After the event in London, photographs were released by Turkey's governing AK Party in the build-up to July elections in the country, which Erdogan won in the first round.

Gundogan presented Erdogan at the London meeting with a Manchester City shirt bearing the words: "To my president, with my respects."

The Manchester City forward later said the meeting had no political intentions, but Ozil had not spoken about the event until now.

Gundogan and Ozil were booed by German supporters in two friendlies against Austria and Saudi Arabia ahead of the World Cup, and Ozil faced criticism in the German press during the team's disastrous performance in the tournament in June.

Explaining he could accept criticism of his play from a newspaper or pundit, Ozil said: "But what I can't accept are German media outlets repeatedly blaming my dual-heritage and a simple picture for a bad World Cup on behalf of an entire squad."

'Right-wing propaganda'

Ozil also said: "Certain German newspapers are using my background and photo with President Erdogan as right-wing propaganda to further their political cause."

He said a planned visit to his former school in Gelsenkirchen, where he had helped set up a football project for disadvantaged children, had been cancelled when two of his charitable partners said they "no longer wanted to work with me at this time".

The school then told his management that they no longer wanted him to be there at this time as "they feared the media," he said, due to his picture with Erdogan, especially with the "right-wing party in Gelsenkirchen on the rise".

"In all honesty, this really hurt. Despite being a student of theirs back when I was younger, I was made to feel unwanted and unworthy of their time," Ozil said.

The midfielder said that some sponsors had stood by him but "I was renounced by another partner. As they are also a sponsor of the DFB, I was asked to take part in a promotional video for the World Cup."

"Yet after my picture with President Erdogan, they took me out of the campaigns and cancelled all promotional activities that were scheduled. For them, it was no longer good to be seen with me and called the situation 'crisis management'."

Ozil started in the team's first group match, a shock 1-0 loss to Mexico, appearing a shadow of his creative self from four years ago when he helped Germany win their fourth World Cup.

He was dropped for their last-gasp win over Sweden but returned to the starting line-up for their final group match against South Korea, when he made little impact in a 2-0 defeat that sealed their elimination.

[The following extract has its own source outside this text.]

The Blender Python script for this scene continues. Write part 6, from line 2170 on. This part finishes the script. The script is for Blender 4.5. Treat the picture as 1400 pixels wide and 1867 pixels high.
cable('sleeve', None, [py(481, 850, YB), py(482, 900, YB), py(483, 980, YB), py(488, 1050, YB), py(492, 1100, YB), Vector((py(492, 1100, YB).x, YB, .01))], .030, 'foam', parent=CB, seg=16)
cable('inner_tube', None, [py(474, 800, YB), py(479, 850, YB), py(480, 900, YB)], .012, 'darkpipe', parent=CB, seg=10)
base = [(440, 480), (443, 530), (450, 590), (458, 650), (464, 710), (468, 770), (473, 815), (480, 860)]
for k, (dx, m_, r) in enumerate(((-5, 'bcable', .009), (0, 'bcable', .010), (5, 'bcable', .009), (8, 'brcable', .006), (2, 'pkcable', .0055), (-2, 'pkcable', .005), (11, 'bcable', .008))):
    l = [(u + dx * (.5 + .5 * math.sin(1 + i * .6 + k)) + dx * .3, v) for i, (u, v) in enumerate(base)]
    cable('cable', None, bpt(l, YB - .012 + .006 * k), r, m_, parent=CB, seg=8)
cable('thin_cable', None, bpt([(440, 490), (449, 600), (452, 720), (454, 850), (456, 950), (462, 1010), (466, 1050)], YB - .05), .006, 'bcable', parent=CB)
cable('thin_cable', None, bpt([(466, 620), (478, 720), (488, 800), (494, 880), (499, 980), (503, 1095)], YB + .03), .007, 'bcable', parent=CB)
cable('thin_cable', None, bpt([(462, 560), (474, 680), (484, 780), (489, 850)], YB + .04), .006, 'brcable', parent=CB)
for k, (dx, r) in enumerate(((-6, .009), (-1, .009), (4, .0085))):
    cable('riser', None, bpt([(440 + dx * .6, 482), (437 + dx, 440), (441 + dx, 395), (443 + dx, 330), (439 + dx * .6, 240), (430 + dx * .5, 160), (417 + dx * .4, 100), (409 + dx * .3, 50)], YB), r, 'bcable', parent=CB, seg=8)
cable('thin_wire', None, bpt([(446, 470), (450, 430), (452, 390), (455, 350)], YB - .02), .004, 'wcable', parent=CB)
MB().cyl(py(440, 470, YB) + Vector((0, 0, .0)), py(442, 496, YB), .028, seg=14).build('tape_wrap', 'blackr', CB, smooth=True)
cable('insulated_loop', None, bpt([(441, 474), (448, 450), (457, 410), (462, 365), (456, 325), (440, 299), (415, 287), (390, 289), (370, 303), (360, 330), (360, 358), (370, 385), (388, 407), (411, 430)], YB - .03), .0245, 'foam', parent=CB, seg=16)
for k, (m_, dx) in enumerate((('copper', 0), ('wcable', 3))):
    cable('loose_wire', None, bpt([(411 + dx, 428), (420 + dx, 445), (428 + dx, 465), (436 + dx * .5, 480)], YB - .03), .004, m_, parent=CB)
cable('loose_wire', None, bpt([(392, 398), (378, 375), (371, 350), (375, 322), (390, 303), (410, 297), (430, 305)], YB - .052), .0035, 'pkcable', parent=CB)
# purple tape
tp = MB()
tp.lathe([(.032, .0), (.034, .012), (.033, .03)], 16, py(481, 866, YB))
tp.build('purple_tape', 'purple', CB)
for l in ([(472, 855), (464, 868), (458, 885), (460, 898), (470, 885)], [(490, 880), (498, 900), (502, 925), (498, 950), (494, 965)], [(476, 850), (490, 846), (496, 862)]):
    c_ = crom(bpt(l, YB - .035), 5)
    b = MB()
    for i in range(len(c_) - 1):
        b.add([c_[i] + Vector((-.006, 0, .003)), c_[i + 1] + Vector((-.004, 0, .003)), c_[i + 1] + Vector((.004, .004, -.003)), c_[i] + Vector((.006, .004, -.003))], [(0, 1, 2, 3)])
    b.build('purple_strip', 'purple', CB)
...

Some high-profile names, including Oliver Bierhoff and Ottmar Hitzfeld, suggested that the pair should not have been allowed to represent Germany at the World Cup due to their actions.

In his statement, Ozil said: "Although the German media have portrayed something different, the truth is that not meeting with the president would have been disrespecting the roots of my ancestors, who I know would be proud of where I am today.

"For me, it didn't matter who was President, it mattered that it was the president. Having respect for political office is a view I'm sure both the Queen and Prime Minister Theresa May share when they too hosted Erdogan in London."